-- THE REQUEST --
Pull out every line below that holds the word "part".

-- EXTRACTED RECORDS --

[Begin]

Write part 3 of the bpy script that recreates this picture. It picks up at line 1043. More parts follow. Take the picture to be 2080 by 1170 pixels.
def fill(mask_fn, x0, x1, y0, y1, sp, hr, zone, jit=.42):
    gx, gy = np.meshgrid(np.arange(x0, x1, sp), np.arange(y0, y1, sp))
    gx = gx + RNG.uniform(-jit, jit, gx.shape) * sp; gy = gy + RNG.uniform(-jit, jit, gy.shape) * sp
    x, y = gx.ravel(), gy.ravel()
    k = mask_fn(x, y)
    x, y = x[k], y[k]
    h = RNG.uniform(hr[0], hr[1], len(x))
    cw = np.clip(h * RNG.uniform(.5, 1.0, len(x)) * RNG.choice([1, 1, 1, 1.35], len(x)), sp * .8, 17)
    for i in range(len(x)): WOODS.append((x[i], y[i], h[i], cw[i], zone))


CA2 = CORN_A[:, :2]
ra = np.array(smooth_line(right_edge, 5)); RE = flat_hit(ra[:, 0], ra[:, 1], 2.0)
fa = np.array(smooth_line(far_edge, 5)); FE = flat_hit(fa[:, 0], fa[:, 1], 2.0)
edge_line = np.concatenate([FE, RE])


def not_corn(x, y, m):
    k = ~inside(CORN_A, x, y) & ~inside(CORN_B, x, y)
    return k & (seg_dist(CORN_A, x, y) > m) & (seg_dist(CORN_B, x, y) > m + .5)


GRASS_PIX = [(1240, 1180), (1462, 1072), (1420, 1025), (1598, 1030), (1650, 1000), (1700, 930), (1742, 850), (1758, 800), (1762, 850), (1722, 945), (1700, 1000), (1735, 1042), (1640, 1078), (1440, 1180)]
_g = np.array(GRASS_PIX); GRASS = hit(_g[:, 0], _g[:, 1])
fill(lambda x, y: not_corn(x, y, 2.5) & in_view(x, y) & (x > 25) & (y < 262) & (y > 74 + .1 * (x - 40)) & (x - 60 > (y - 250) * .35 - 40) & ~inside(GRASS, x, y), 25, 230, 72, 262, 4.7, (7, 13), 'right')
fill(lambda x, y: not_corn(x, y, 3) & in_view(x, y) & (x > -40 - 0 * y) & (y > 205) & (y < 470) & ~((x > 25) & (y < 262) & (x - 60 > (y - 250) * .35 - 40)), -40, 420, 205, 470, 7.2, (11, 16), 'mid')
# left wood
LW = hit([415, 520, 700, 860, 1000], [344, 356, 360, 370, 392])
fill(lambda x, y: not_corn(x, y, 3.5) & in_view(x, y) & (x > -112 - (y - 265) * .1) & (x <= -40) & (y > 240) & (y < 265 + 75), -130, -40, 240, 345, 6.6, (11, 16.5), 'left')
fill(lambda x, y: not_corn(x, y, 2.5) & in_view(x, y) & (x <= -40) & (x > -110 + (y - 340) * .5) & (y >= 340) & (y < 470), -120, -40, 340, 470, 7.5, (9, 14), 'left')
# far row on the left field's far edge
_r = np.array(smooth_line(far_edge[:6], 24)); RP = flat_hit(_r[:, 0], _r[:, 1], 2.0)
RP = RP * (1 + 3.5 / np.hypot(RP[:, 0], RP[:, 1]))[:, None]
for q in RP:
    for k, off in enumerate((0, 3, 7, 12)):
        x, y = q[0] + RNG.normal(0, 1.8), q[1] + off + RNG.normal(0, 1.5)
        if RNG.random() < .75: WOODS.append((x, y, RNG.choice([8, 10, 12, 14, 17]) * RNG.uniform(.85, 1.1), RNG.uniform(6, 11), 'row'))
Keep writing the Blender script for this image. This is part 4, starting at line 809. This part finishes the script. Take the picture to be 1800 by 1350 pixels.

[End]

-- SOLUTION TO THE EXERCISE --
Write part 3 of the bpy script that recreates this picture. It picks up at line 1043. More parts follow. Take the picture to be 2080 by 1170 pixels.
Keep writing the Blender script for this image. This is part 4, starting at line 809. This part finishes the script. Take the picture to be 1800 by 1350 pixels.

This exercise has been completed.